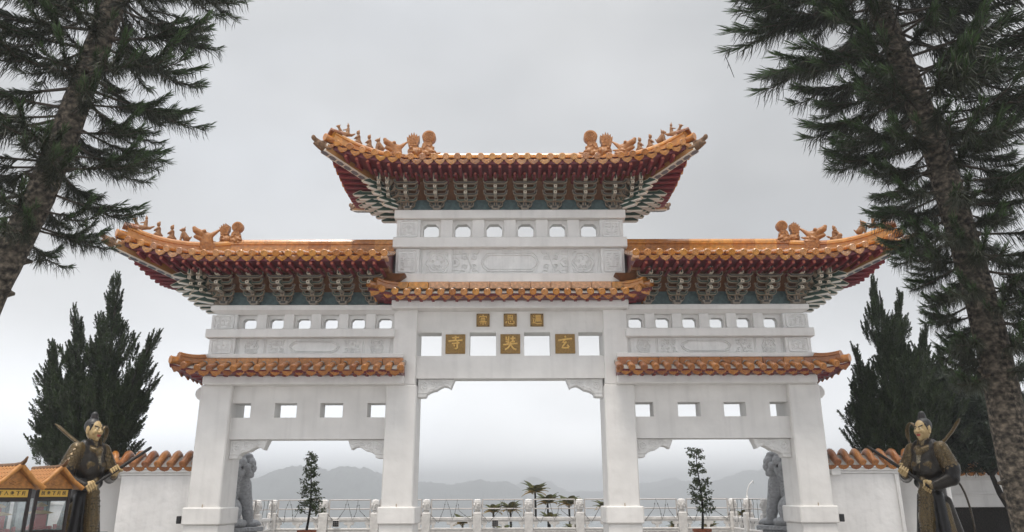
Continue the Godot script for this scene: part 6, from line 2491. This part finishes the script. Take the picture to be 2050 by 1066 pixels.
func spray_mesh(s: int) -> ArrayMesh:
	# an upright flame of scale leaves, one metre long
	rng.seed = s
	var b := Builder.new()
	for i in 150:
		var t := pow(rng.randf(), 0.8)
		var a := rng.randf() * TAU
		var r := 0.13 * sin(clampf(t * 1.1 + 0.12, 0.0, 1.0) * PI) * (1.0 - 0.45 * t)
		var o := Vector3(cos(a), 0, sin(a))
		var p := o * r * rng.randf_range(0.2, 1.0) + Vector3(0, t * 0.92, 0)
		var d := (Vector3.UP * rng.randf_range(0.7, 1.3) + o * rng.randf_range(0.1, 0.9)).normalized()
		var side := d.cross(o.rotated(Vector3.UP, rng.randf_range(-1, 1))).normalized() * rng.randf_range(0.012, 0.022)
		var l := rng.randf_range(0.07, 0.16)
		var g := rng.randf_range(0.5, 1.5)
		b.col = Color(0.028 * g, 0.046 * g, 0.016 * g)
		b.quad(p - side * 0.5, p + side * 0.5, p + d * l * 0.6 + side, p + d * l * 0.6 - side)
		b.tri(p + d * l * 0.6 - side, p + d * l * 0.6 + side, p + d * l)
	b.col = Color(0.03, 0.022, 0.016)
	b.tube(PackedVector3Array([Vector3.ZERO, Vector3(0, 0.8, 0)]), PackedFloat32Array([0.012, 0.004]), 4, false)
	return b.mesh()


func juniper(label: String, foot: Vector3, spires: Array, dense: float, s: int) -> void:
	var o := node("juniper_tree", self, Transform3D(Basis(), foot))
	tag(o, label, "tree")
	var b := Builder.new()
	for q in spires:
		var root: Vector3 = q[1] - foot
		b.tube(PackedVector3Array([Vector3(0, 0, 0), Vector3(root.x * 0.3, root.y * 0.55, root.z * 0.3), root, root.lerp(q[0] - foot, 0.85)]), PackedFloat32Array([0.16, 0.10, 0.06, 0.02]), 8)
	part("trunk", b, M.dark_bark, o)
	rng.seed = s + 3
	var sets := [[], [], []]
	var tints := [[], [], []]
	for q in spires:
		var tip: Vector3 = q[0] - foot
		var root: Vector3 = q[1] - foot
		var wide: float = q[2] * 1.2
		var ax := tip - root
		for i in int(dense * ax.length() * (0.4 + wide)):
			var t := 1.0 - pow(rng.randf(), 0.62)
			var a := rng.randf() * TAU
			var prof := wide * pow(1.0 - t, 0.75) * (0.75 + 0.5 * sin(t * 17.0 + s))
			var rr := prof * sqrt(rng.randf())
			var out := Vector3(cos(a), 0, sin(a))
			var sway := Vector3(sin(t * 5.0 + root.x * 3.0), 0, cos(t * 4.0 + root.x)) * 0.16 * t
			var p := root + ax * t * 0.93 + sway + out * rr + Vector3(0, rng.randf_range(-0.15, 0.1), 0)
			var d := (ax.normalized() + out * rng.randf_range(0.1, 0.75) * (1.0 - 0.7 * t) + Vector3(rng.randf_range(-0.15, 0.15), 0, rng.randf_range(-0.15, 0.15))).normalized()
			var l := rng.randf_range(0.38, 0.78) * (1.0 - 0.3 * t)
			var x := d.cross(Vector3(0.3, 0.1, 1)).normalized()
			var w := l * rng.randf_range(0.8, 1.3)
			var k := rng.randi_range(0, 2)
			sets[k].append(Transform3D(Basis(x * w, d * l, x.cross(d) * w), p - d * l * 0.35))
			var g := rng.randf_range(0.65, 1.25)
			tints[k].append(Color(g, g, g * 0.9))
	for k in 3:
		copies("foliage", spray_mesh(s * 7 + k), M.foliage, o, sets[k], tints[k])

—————

■ WORK TO BE COMPLETED:
From the material above, copy everything exactly but the pictures.

■ RESPONSE TO THIS TASK:
Continue the Godot script for this scene: part 6, from line 2491. This part finishes the script. Take the picture to be 2050 by 1066 pixels.
func spray_mesh(s: int) -> ArrayMesh:
	# an upright flame of scale leaves, one metre long
	rng.seed = s
	var b := Builder.new()
	for i in 150:
		var t := pow(rng.randf(), 0.8)
		var a := rng.randf() * TAU
		var r := 0.13 * sin(clampf(t * 1.1 + 0.12, 0.0, 1.0) * PI) * (1.0 - 0.45 * t)
		var o := Vector3(cos(a), 0, sin(a))
		var p := o * r * rng.randf_range(0.2, 1.0) + Vector3(0, t * 0.92, 0)
		var d := (Vector3.UP * rng.randf_range(0.7, 1.3) + o * rng.randf_range(0.1, 0.9)).normalized()
		var side := d.cross(o.rotated(Vector3.UP, rng.randf_range(-1, 1))).normalized() * rng.randf_range(0.012, 0.022)
		var l := rng.randf_range(0.07, 0.16)
		var g := rng.randf_range(0.5, 1.5)
		b.col = Color(0.028 * g, 0.046 * g, 0.016 * g)
		b.quad(p - side * 0.5, p + side * 0.5, p + d * l * 0.6 + side, p + d * l * 0.6 - side)
		b.tri(p + d * l * 0.6 - side, p + d * l * 0.6 + side, p + d * l)
	b.col = Color(0.03, 0.022, 0.016)
	b.tube(PackedVector3Array([Vector3.ZERO, Vector3(0, 0.8, 0)]), PackedFloat32Array([0.012, 0.004]), 4, false)
	return b.mesh()


func juniper(label: String, foot: Vector3, spires: Array, dense: float, s: int) -> void:
	var o := node("juniper_tree", self, Transform3D(Basis(), foot))
	tag(o, label, "tree")
	var b := Builder.new()
	for q in spires:
		var root: Vector3 = q[1] - foot
		b.tube(PackedVector3Array([Vector3(0, 0, 0), Vector3(root.x * 0.3, root.y * 0.55, root.z * 0.3), root, root.lerp(q[0] - foot, 0.85)]), PackedFloat32Array([0.16, 0.10, 0.06, 0.02]), 8)
	part("trunk", b, M.dark_bark, o)
	rng.seed = s + 3
	var sets := [[], [], []]
	var tints := [[], [], []]
	for q in spires:
		var tip: Vector3 = q[0] - foot
		var root: Vector3 = q[1] - foot
		var wide: float = q[2] * 1.2
		var ax := tip - root
		for i in int(dense * ax.length() * (0.4 + wide)):
			var t := 1.0 - pow(rng.randf(), 0.62)
			var a := rng.randf() * TAU
			var prof := wide * pow(1.0 - t, 0.75) * (0.75 + 0.5 * sin(t * 17.0 + s))
			var rr := prof * sqrt(rng.randf())
			var out := Vector3(cos(a), 0, sin(a))
			var sway := Vector3(sin(t * 5.0 + root.x * 3.0), 0, cos(t * 4.0 + root.x)) * 0.16 * t
			var p := root + ax * t * 0.93 + sway + out * rr + Vector3(0, rng.randf_range(-0.15, 0.1), 0)
			var d := (ax.normalized() + out * rng.randf_range(0.1, 0.75) * (1.0 - 0.7 * t) + Vector3(rng.randf_range(-0.15, 0.15), 0, rng.randf_range(-0.15, 0.15))).normalized()
			var l := rng.randf_range(0.38, 0.78) * (1.0 - 0.3 * t)
			var x := d.cross(Vector3(0.3, 0.1, 1)).normalized()
			var w := l * rng.randf_range(0.8, 1.3)
			var k := rng.randi_range(0, 2)
			sets[k].append(Transform3D(Basis(x * w, d * l, x.cross(d) * w), p - d * l * 0.35))
			var g := rng.randf_range(0.65, 1.25)
			tints[k].append(Color(g, g, g * 0.9))
	for k in 3:
		copies("foliage", spray_mesh(s * 7 + k), M.foliage, o, sets[k], tints[k])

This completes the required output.